- _What this task involves_
Copy out all the lines in the records that include the word "picture".
[Begin Material]
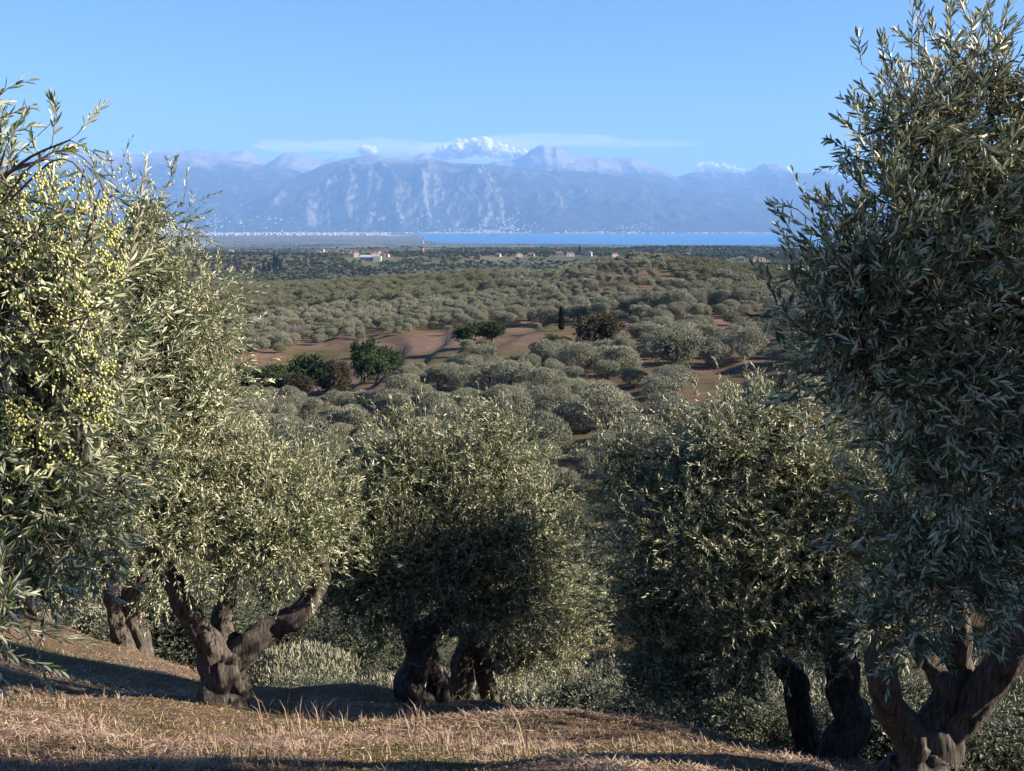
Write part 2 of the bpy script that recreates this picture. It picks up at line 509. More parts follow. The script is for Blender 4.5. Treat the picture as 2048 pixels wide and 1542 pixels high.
[End Material]
[Begin Material]
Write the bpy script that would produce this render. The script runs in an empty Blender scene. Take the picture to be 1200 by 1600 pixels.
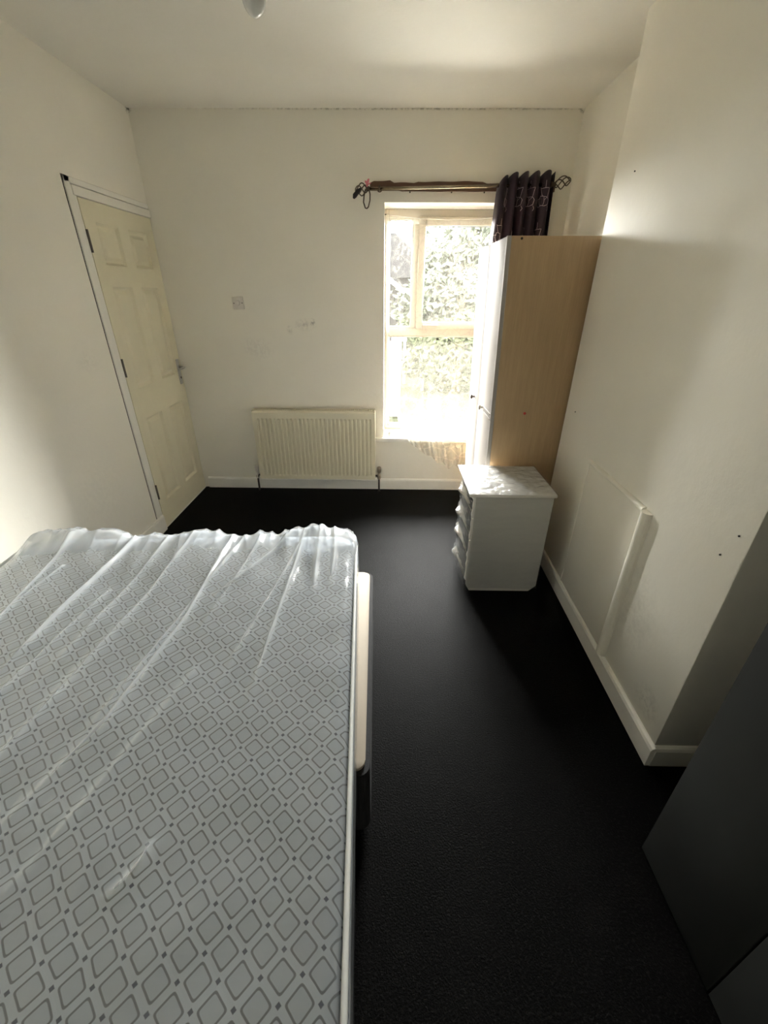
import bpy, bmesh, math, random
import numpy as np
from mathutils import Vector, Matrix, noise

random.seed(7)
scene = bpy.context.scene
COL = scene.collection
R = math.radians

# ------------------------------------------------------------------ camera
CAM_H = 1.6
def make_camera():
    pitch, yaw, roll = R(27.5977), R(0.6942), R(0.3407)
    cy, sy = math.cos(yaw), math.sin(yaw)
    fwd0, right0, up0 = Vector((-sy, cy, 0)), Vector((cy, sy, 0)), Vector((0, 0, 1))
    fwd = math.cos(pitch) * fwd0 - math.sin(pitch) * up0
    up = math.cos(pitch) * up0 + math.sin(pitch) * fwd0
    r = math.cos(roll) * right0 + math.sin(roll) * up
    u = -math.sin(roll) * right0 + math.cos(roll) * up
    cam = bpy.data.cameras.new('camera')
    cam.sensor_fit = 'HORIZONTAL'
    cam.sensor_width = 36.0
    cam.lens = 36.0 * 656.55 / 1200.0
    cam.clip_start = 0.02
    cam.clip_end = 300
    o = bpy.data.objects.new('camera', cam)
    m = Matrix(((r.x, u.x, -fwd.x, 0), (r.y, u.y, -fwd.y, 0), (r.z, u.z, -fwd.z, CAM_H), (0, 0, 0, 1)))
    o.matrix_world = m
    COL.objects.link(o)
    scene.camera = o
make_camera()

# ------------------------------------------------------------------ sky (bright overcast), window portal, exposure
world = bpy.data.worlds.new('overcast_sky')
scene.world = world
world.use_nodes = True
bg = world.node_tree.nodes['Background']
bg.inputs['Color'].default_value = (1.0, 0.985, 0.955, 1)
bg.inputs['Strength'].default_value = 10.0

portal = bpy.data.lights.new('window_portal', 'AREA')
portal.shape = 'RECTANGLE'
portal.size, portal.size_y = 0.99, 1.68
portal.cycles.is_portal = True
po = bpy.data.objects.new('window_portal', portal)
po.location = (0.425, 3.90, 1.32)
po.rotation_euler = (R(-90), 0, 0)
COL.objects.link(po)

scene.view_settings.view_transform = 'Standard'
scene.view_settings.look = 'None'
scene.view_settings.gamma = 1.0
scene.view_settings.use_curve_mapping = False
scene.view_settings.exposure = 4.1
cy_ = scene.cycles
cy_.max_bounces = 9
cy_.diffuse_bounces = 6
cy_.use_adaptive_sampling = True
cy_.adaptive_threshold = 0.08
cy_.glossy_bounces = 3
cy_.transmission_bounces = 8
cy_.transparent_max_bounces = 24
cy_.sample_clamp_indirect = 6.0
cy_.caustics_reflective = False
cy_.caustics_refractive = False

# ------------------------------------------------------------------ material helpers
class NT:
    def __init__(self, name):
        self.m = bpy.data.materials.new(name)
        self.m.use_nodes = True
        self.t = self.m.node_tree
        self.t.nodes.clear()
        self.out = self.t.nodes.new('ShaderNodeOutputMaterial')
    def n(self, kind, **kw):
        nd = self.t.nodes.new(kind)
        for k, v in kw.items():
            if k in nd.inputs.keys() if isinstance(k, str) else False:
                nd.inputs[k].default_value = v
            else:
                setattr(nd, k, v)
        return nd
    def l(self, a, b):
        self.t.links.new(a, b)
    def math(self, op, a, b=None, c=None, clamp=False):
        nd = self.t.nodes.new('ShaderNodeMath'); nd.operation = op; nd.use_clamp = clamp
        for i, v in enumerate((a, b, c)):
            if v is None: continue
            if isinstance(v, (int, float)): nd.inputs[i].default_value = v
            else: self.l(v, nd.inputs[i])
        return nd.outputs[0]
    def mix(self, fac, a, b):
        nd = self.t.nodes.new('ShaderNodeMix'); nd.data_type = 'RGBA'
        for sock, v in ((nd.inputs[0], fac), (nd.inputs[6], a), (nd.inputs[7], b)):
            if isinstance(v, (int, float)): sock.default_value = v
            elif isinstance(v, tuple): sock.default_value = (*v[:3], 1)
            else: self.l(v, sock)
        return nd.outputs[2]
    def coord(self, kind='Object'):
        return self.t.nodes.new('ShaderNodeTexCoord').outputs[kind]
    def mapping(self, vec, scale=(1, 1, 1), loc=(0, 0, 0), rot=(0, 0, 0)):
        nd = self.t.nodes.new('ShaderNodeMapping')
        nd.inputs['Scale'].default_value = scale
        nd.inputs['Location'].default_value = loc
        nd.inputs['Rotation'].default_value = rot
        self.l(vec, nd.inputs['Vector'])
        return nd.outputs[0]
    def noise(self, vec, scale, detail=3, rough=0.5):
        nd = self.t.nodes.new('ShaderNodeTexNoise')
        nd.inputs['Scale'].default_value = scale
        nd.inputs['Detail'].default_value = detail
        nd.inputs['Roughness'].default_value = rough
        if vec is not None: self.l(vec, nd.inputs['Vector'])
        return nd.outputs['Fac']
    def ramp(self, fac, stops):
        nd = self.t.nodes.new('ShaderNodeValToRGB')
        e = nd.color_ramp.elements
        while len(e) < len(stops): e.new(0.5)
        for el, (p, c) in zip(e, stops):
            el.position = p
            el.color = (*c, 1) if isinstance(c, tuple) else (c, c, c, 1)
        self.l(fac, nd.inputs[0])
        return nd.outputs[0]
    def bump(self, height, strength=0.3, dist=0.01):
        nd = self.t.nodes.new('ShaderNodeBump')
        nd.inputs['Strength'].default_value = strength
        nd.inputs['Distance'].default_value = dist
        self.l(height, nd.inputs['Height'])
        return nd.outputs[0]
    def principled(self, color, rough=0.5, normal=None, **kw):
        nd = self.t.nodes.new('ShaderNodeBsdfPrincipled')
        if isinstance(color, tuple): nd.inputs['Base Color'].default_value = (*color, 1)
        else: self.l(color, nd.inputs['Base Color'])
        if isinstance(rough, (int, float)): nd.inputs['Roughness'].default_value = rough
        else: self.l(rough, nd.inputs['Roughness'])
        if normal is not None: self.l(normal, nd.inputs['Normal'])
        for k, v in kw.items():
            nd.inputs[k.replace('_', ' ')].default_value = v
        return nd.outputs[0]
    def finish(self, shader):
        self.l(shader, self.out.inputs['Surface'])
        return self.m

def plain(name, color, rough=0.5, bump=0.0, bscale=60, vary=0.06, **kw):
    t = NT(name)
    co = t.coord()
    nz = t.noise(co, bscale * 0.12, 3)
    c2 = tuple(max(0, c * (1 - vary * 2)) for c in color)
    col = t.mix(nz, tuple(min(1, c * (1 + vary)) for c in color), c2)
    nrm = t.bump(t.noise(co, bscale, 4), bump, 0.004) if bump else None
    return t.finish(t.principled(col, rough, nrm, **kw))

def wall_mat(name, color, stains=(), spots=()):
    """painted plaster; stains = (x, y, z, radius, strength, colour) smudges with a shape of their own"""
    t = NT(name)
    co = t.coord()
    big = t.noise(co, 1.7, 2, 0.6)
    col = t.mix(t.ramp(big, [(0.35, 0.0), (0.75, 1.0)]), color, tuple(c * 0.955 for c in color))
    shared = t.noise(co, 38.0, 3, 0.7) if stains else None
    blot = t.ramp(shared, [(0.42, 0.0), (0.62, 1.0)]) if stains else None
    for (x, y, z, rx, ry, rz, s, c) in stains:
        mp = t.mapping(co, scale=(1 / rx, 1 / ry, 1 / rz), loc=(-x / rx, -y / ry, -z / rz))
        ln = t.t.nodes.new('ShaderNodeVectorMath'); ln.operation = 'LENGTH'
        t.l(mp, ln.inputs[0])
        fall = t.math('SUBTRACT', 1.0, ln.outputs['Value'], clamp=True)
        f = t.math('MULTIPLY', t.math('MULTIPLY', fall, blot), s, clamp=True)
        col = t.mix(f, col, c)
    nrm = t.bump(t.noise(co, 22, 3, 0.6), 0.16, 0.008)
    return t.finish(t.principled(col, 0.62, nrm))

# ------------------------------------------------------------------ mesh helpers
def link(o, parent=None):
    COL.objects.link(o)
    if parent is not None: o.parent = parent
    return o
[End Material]
[Begin Material]
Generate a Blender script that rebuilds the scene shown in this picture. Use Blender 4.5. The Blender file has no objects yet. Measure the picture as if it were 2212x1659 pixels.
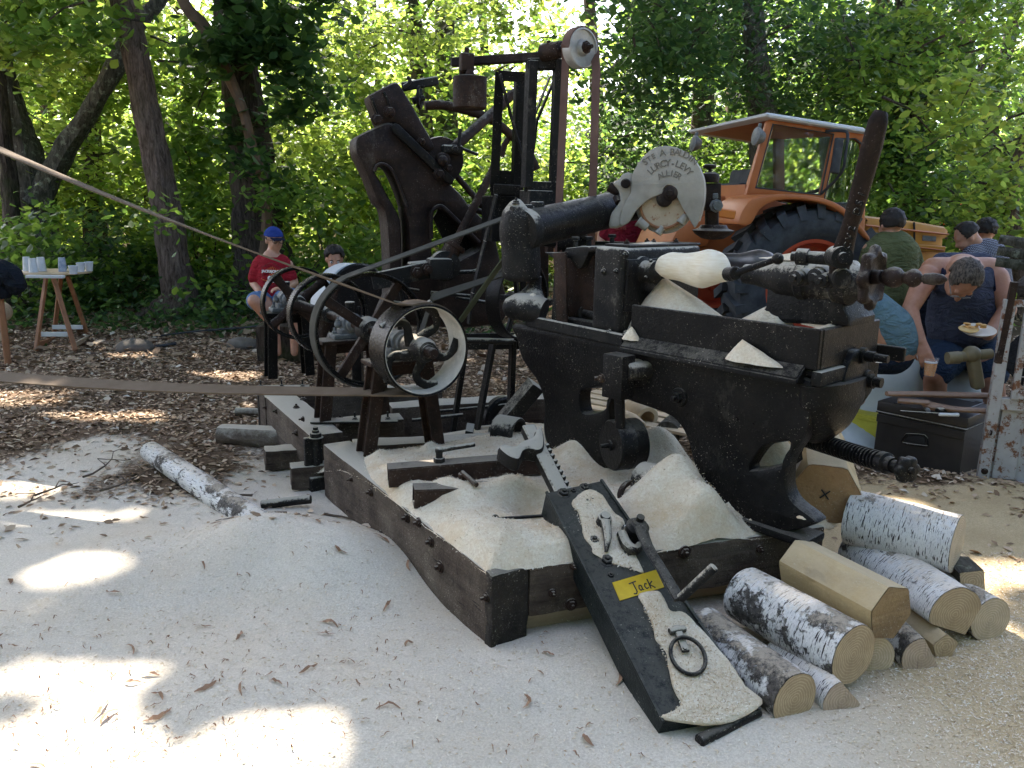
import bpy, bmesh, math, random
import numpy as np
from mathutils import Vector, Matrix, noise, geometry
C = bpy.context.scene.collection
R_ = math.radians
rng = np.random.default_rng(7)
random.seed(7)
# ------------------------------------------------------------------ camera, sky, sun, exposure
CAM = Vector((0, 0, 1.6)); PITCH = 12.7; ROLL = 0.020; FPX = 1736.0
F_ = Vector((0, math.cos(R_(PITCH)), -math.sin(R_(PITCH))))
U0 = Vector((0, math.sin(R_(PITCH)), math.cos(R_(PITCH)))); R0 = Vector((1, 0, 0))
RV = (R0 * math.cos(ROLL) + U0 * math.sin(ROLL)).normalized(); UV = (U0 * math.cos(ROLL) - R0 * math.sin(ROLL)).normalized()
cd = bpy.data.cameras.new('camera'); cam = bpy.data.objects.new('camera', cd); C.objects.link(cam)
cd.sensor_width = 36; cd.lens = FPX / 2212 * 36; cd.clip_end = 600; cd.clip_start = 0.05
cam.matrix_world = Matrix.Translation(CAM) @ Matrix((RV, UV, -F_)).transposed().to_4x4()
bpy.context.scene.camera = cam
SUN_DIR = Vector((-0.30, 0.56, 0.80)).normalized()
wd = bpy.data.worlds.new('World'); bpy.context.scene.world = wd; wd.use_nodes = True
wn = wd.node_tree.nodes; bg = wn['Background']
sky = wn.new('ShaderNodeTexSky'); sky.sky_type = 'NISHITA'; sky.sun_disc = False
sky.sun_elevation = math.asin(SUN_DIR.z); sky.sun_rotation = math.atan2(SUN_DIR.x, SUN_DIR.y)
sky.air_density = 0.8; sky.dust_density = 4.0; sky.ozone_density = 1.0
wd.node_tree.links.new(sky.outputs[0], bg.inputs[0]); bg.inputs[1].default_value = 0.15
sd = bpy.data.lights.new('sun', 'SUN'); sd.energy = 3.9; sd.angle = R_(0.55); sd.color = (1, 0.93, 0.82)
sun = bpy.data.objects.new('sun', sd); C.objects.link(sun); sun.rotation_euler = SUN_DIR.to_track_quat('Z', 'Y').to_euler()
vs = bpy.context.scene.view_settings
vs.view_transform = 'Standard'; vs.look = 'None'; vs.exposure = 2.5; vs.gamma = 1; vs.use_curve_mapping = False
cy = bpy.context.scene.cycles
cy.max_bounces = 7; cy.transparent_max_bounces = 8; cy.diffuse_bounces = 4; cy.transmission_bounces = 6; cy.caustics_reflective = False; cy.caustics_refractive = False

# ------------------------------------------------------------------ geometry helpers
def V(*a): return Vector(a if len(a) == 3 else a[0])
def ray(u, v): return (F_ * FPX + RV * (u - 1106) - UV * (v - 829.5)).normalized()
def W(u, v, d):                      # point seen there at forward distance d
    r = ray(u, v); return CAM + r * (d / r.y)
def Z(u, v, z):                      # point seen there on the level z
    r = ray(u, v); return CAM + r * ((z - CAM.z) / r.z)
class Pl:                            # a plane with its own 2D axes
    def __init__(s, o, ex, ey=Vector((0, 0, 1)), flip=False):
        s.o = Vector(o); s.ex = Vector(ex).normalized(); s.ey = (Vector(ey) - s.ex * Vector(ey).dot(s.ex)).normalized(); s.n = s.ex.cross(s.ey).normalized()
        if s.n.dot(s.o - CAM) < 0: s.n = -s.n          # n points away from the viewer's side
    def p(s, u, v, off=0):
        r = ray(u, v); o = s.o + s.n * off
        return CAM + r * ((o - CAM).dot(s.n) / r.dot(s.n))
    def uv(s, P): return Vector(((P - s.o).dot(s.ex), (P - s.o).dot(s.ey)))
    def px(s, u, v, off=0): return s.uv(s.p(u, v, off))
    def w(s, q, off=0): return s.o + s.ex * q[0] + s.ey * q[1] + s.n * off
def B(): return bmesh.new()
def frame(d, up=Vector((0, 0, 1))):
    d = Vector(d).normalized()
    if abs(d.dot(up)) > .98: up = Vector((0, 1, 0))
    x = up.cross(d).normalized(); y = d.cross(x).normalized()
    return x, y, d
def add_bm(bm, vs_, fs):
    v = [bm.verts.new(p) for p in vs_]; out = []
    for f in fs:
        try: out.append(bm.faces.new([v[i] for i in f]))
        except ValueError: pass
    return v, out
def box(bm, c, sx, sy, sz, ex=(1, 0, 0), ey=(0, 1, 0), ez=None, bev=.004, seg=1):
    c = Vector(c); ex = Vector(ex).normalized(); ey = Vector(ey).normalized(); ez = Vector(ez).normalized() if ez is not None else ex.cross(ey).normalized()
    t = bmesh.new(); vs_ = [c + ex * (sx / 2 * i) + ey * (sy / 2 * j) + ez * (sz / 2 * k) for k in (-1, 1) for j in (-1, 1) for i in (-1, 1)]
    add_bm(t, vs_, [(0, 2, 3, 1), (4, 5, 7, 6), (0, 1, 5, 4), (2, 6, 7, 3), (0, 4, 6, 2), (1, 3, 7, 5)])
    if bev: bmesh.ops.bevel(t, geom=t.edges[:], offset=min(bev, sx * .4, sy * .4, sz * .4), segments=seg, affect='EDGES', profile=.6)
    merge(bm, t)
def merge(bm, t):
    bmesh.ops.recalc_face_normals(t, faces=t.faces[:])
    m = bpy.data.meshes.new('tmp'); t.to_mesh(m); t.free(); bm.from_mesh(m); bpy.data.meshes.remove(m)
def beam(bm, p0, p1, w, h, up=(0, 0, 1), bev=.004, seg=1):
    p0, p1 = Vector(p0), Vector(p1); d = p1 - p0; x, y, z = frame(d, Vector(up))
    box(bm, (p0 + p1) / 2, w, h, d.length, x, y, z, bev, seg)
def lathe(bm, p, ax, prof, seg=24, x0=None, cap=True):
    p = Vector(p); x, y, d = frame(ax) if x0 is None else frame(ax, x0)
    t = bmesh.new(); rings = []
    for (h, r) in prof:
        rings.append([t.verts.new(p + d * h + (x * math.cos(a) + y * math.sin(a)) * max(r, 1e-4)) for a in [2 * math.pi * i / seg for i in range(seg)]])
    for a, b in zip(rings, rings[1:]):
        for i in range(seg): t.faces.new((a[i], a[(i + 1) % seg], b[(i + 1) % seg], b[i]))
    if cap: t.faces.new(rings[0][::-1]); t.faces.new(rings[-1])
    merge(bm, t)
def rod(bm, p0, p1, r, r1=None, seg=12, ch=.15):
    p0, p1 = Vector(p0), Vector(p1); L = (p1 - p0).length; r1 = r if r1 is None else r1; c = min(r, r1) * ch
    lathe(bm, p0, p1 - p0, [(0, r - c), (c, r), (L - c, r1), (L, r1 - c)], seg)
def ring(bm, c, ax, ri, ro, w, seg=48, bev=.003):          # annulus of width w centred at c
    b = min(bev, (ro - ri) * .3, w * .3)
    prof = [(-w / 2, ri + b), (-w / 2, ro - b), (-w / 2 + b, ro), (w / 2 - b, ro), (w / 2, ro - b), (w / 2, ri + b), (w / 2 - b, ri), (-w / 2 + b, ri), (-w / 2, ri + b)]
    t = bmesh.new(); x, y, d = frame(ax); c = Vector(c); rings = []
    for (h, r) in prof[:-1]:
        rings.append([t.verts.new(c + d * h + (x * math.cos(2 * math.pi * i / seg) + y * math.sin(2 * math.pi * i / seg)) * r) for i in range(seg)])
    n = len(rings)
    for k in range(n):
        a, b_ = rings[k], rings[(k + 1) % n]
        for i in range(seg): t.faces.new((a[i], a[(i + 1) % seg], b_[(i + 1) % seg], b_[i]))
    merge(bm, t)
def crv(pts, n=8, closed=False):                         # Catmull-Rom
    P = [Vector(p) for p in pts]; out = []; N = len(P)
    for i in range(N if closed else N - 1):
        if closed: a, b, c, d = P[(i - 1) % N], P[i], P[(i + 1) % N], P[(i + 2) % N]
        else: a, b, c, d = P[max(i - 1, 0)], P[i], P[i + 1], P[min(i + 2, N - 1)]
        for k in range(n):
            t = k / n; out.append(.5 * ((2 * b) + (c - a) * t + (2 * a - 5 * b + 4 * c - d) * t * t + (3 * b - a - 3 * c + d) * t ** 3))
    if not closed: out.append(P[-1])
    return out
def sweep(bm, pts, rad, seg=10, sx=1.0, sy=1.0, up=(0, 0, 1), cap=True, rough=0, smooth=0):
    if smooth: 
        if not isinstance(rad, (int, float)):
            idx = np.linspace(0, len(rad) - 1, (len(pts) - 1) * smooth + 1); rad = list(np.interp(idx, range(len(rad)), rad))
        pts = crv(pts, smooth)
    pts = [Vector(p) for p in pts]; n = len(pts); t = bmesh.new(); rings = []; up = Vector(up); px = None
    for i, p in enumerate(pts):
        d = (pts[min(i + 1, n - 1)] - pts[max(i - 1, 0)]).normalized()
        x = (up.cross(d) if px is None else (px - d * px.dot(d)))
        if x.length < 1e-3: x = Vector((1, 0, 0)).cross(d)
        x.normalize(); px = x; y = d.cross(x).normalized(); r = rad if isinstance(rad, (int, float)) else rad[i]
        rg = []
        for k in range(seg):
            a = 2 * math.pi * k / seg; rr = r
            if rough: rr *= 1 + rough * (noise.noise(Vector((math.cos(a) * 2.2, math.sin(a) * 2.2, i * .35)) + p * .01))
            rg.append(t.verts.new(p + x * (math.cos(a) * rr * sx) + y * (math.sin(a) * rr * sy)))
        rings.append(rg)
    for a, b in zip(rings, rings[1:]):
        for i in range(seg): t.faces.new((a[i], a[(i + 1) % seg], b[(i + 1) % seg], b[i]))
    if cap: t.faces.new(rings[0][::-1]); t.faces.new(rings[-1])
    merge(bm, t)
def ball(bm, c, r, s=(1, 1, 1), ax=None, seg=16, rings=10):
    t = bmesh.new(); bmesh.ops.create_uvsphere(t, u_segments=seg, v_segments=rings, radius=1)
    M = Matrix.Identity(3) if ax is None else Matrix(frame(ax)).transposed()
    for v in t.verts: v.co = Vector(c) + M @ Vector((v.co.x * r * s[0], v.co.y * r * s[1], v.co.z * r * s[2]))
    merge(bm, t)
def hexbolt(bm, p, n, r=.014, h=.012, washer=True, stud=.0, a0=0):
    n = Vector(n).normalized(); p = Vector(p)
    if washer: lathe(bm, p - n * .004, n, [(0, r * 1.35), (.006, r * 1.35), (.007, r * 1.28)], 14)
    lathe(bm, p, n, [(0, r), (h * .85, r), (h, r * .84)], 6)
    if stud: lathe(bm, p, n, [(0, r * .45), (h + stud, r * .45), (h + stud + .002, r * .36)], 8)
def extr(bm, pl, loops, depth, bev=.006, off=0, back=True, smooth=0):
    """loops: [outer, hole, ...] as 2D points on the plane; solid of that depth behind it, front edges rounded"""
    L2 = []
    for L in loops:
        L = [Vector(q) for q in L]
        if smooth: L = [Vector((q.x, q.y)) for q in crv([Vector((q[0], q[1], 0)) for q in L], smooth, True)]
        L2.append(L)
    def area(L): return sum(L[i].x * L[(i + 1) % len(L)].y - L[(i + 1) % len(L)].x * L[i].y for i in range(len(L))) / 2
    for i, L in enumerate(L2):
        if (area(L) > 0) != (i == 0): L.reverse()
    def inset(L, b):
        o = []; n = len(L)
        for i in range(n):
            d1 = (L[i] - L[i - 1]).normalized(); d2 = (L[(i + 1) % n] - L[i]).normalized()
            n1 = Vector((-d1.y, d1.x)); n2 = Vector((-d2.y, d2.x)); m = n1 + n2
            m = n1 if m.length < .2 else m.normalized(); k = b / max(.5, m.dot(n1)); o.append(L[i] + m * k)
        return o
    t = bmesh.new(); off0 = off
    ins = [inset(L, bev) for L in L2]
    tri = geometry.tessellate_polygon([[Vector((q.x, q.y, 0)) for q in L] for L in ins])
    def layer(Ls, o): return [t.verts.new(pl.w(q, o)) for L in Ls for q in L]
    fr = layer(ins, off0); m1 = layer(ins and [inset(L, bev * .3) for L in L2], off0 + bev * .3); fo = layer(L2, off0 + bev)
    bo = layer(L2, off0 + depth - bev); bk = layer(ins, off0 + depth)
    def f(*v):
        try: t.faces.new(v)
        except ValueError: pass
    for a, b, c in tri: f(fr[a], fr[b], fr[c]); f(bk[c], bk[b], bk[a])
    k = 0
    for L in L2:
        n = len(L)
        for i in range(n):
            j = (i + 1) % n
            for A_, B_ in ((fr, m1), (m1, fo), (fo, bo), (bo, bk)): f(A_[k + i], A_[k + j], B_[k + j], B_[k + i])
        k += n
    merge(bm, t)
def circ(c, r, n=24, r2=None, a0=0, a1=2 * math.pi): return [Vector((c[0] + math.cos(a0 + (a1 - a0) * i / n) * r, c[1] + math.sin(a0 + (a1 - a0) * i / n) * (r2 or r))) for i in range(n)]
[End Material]
- _Result_
Write part 2 of the bpy script that recreates this picture. It picks up at line 509. More parts follow. The script is for Blender 4.5. Treat the picture as 2048 pixels wide and 1542 pixels high.
Write the bpy script that would produce this render. The script runs in an empty Blender scene. Take the picture to be 1200 by 1600 pixels.
Generate a Blender script that rebuilds the scene shown in this picture. Use Blender 4.5. The Blender file has no objects yet. Measure the picture as if it were 2212x1659 pixels.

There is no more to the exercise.